◆ Rows from a 3D scene dataset:
* START *

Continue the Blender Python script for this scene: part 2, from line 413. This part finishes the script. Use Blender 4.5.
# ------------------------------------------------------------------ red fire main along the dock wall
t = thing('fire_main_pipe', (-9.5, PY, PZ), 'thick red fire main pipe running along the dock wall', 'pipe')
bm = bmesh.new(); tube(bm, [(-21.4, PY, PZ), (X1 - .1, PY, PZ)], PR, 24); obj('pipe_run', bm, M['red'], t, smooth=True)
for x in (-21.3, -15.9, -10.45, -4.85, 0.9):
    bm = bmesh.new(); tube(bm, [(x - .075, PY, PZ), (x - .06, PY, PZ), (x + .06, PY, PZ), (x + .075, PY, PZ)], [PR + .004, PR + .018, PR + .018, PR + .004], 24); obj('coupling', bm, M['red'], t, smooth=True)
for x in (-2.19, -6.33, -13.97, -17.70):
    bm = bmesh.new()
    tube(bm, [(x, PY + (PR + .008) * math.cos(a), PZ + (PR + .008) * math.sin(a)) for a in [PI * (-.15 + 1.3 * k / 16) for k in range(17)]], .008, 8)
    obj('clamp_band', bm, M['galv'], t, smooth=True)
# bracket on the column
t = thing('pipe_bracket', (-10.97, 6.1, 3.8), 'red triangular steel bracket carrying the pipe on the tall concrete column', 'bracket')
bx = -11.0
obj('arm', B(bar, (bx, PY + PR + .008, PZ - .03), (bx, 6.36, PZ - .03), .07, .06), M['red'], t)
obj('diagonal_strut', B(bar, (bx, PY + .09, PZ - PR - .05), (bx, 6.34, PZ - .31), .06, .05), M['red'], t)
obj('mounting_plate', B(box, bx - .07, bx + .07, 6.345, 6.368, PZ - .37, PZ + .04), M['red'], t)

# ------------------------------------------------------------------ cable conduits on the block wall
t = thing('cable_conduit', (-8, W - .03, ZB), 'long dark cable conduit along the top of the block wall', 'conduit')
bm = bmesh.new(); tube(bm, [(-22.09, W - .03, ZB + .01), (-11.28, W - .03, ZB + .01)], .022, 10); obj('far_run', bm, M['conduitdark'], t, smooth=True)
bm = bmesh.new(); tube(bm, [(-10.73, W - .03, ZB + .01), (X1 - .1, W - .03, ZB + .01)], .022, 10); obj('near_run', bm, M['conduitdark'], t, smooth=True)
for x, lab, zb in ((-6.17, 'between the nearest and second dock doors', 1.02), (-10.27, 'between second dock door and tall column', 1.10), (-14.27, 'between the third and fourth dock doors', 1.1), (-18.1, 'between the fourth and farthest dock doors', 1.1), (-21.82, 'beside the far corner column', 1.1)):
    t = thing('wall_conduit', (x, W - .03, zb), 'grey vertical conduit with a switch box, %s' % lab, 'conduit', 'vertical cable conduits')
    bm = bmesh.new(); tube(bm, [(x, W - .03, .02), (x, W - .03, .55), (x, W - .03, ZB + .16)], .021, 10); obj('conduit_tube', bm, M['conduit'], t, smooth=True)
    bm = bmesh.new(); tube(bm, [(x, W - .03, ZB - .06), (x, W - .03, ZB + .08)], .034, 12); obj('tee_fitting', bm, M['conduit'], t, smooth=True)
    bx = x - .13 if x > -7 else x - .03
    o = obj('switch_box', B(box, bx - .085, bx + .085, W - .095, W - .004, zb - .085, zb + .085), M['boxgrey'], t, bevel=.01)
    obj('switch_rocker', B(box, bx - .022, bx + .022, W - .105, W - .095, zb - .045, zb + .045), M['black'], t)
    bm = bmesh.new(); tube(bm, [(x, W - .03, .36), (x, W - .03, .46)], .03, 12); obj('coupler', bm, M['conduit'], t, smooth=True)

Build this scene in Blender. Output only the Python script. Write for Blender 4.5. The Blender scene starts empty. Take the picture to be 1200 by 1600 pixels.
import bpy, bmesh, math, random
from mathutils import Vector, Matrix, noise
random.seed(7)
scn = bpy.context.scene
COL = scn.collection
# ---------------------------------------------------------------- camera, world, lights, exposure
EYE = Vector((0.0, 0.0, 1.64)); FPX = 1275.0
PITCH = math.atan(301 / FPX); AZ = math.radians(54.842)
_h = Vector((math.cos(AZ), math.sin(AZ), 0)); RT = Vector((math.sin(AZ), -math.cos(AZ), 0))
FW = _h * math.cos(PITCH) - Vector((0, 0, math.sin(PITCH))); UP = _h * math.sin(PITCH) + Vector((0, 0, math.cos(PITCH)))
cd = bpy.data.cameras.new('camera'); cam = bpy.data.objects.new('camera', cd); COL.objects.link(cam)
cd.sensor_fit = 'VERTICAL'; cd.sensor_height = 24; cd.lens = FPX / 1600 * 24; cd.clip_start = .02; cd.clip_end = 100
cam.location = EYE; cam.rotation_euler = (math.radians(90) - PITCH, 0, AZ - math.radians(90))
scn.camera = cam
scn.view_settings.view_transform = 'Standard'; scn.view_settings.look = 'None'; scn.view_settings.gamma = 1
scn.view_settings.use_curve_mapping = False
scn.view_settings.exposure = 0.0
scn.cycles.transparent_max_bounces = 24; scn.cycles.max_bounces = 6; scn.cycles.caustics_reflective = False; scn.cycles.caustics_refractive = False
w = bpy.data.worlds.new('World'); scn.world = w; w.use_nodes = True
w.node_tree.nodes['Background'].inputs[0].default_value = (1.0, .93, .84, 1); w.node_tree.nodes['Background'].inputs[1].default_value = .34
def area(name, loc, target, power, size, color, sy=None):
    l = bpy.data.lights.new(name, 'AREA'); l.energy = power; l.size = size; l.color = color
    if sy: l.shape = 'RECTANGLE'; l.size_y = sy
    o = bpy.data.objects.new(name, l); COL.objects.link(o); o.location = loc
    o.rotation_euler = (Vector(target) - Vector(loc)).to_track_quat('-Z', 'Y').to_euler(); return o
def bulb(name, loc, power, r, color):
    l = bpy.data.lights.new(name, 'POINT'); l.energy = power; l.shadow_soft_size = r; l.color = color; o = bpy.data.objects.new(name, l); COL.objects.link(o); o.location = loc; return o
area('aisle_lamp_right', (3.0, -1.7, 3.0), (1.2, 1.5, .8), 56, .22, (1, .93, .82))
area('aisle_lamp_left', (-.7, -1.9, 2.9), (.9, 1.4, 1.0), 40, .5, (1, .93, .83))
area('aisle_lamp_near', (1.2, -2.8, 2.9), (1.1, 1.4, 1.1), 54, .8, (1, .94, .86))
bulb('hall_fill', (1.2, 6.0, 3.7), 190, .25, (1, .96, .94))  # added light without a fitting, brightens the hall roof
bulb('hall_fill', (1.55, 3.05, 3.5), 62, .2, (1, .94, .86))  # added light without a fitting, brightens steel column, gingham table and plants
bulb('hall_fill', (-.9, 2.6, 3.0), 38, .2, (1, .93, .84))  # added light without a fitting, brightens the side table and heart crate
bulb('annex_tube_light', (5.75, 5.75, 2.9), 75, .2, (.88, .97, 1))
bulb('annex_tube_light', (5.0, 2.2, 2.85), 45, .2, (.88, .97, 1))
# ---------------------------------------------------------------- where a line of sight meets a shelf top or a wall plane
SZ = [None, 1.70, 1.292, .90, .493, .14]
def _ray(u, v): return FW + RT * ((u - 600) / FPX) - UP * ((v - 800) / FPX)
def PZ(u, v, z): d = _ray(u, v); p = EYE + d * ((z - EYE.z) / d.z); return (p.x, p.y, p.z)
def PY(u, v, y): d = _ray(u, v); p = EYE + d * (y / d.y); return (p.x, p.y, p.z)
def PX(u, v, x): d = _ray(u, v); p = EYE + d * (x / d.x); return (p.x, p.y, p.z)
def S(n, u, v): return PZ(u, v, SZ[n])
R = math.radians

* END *

Exactly repeat the lines running from the top of the listing to the line bearing "obj('mounting_plate', B(box, bx", both of those lines included, and only them.

◆ Output for this exercise:
Continue the Blender Python script for this scene: part 2, from line 413. This part finishes the script. Use Blender 4.5.
# ------------------------------------------------------------------ red fire main along the dock wall
t = thing('fire_main_pipe', (-9.5, PY, PZ), 'thick red fire main pipe running along the dock wall', 'pipe')
bm = bmesh.new(); tube(bm, [(-21.4, PY, PZ), (X1 - .1, PY, PZ)], PR, 24); obj('pipe_run', bm, M['red'], t, smooth=True)
for x in (-21.3, -15.9, -10.45, -4.85, 0.9):
    bm = bmesh.new(); tube(bm, [(x - .075, PY, PZ), (x - .06, PY, PZ), (x + .06, PY, PZ), (x + .075, PY, PZ)], [PR + .004, PR + .018, PR + .018, PR + .004], 24); obj('coupling', bm, M['red'], t, smooth=True)
for x in (-2.19, -6.33, -13.97, -17.70):
    bm = bmesh.new()
    tube(bm, [(x, PY + (PR + .008) * math.cos(a), PZ + (PR + .008) * math.sin(a)) for a in [PI * (-.15 + 1.3 * k / 16) for k in range(17)]], .008, 8)
    obj('clamp_band', bm, M['galv'], t, smooth=True)
# bracket on the column
t = thing('pipe_bracket', (-10.97, 6.1, 3.8), 'red triangular steel bracket carrying the pipe on the tall concrete column', 'bracket')
bx = -11.0
obj('arm', B(bar, (bx, PY + PR + .008, PZ - .03), (bx, 6.36, PZ - .03), .07, .06), M['red'], t)
obj('diagonal_strut', B(bar, (bx, PY + .09, PZ - PR - .05), (bx, 6.34, PZ - .31), .06, .05), M['red'], t)
obj('mounting_plate', B(box, bx - .07, bx + .07, 6.345, 6.368, PZ - .37, PZ + .04), M['red'], t)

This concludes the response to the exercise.